The bill would also mandate increased inspections of railcars by certified mechanics, another union demand that would preserve working hours for members with little or no safety evidence to support it. The railcar that caused the Ohio accident passed inspection before its departure. The NTSB found “insufficient evidence” that a more thorough inspection would have caught the cause of the accident and did not recommend any changes to current federal railcar inspection regulations.

The staggering finding from the NTSB report was that the decision to vent and burn the chemicals being transported by the train was mistaken and based on poor communication. There are lessons to be learned from this incident, but they are more about how to respond to accidents than the wisdom of regulatory requirements.

Nor has Norfolk Southern, the operator of the train, dodged accountability. The CEO apologized during Senate testimony. Between its direct actions to clean up the spill, settlements with both the federal government and the village of East Palestine, as well as a class-action suit, Norfolk Southern has paid over $1 billion, an astonishing sum for an accident with no deaths.

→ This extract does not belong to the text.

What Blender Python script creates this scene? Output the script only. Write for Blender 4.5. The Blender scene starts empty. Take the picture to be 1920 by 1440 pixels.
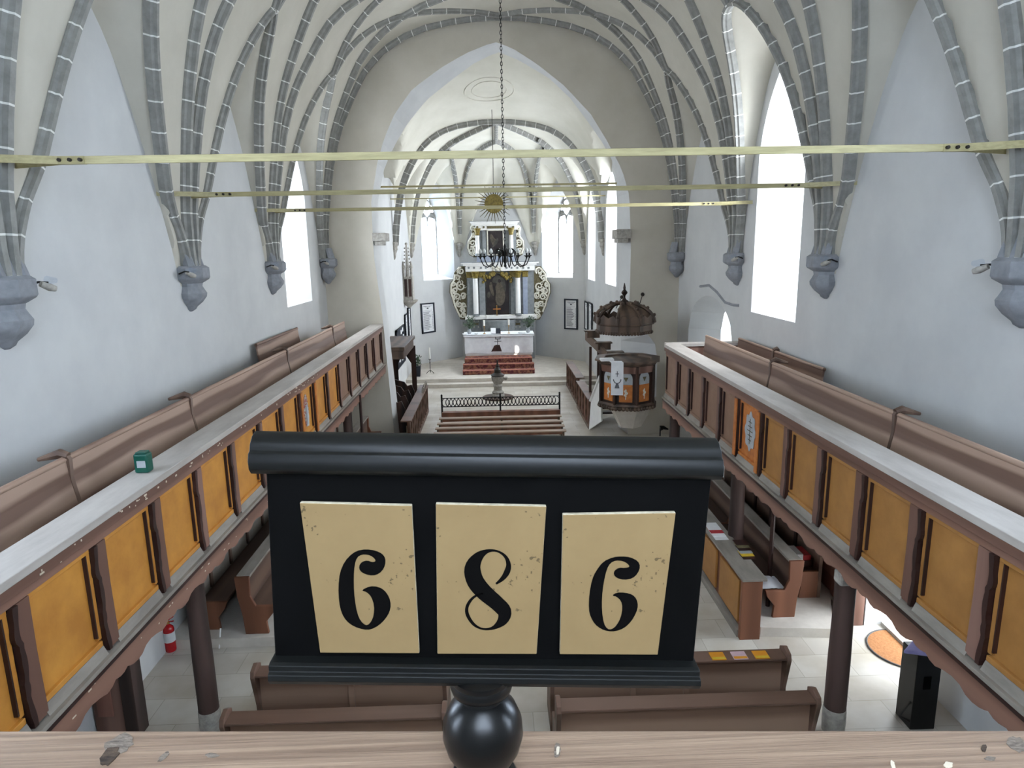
import bpy, bmesh, math, random
from mathutils import Vector, Matrix
from mathutils.geometry import tessellate_polygon
random.seed(7)
PI = math.pi
COL = bpy.context.scene.collection
# ---------------------------------------------------------------- camera model
F = 1250.0; DPX, DPY = 924.0, 467.0; ROLL = math.radians(1.3); EZ = 5.8
EYE = Vector((0, 0, EZ))
dv = Vector(((DPX-960)/F, -(DPY-720)/F, -1)).normalized()
uv = Vector((-math.sin(ROLL), math.cos(ROLL), 0)); uv = (uv - dv*uv.dot(dv)).normalized()
xv = dv.cross(uv)
RWC = Matrix((xv, dv, uv))          # camera -> world
def ray(px, py): return RWC @ Vector(((px-960)/F, -(py-720)/F, -1))
def atx(px, py, x): r = ray(px, py); return EYE + r*(x/r.x)
def aty(px, py, y): r = ray(px, py); return EYE + r*(y/r.y)
def atz(px, py, z): r = ray(px, py); return EYE + r*((z-EZ)/r.z)
cd = bpy.data.cameras.new('camera'); cam = bpy.data.objects.new('camera', cd); COL.objects.link(cam)
cam.matrix_world = Matrix.Translation(EYE) @ RWC.to_4x4()
cd.sensor_fit = 'HORIZONTAL'; cd.sensor_width = 36.0; cd.lens = 36.0*F/1920.0; cd.clip_start = 0.05; cd.clip_end = 200
bpy.context.scene.camera = cam

# ---------------------------------------------------------------- materials
def hexc(h):
    c = [int(h[i:i+2], 16)/255 for i in (0, 2, 4)]
    return tuple(v/12.92 if v <= .04045 else ((v+.055)/1.055)**2.4 for v in c)
def mat(name, col, col2=None, rough=.7, scale=6, stretch=(1, 1, 1), bump=0.0, metal=0, spec=.4, lo=.35, hi=.65, detail=6, wave=None, coat=0, emit=None):
    m = bpy.data.materials.new(name); m.use_nodes = True; nt = m.node_tree; N = nt.nodes; L = nt.links
    b = N['Principled BSDF']
    c1 = hexc(col) if isinstance(col, str) else col
    c2 = hexc(col2) if isinstance(col2, str) else (col2 or c1)
    tc = N.new('ShaderNodeTexCoord'); mp = N.new('ShaderNodeMapping'); mp.inputs['Scale'].default_value = stretch
    L.new(tc.outputs['Object'], mp.inputs['Vector'])
    nz = N.new('ShaderNodeTexNoise'); nz.inputs['Scale'].default_value = scale; nz.inputs['Detail'].default_value = detail; nz.inputs['Roughness'].default_value = .62
    L.new(mp.outputs['Vector'], nz.inputs['Vector'])
    fac = nz.outputs['Fac']
    if wave:
        wv = N.new('ShaderNodeTexWave'); wv.wave_type = 'BANDS'; wv.bands_direction = wave[0]; wv.inputs['Scale'].default_value = wave[1]
        wv.inputs['Distortion'].default_value = wave[2]; wv.inputs['Detail'].default_value = 3; wv.inputs['Detail Scale'].default_value = 1.5
        L.new(mp.outputs['Vector'], wv.inputs['Vector'])
        mx = N.new('ShaderNodeMath'); mx.operation = 'ADD'; L.new(wv.outputs['Fac'], mx.inputs[0]); L.new(nz.outputs['Fac'], mx.inputs[1])
        hf = N.new('ShaderNodeMath'); hf.operation = 'MULTIPLY'; hf.inputs[1].default_value = .5; L.new(mx.outputs[0], hf.inputs[0]); fac = hf.outputs[0]
    cr = N.new('ShaderNodeValToRGB'); cr.color_ramp.elements[0].position = lo; cr.color_ramp.elements[1].position = hi
    cr.color_ramp.elements[0].color = (*c1, 1); cr.color_ramp.elements[1].color = (*c2, 1)
    L.new(fac, cr.inputs['Fac']); L.new(cr.outputs['Color'], b.inputs['Base Color'])
    b.inputs['Roughness'].default_value = rough; b.inputs['Metallic'].default_value = metal
    b.inputs['Specular IOR Level'].default_value = spec; b.inputs['Coat Weight'].default_value = coat
    if bump:
        bp = N.new('ShaderNodeBump'); bp.inputs['Strength'].default_value = bump; bp.inputs['Distance'].default_value = .01
        L.new(fac, bp.inputs['Height']); L.new(bp.outputs['Normal'], b.inputs['Normal'])
    return m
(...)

Four of the 34 recommendations from the NTSB’s report were addressed to Norfolk Southern. The company has adopted all four of them, including one where it went beyond what the NTSB asked. None of the 10 recommendations made to the Federal Railroad Administration have been adopted yet.

It’s not as though railroad safety has declined in the meantime. By several measures, including the rates of derailments and employee injuries, 2025 was the safest year on record. And railroads are much safer today than they were before 1992, when crews of three or more were standard.

Transporting goods by rail is much safer than doing so by truck, which is the closest substitute. Increasing costs for rail through pointless mandates would result in some shippers opting for trucks instead, causing more highway traffic and a greater probability of freight accidents overall.

Just because a bill has “safety” in the title doesn’t mean it will make Americans safer.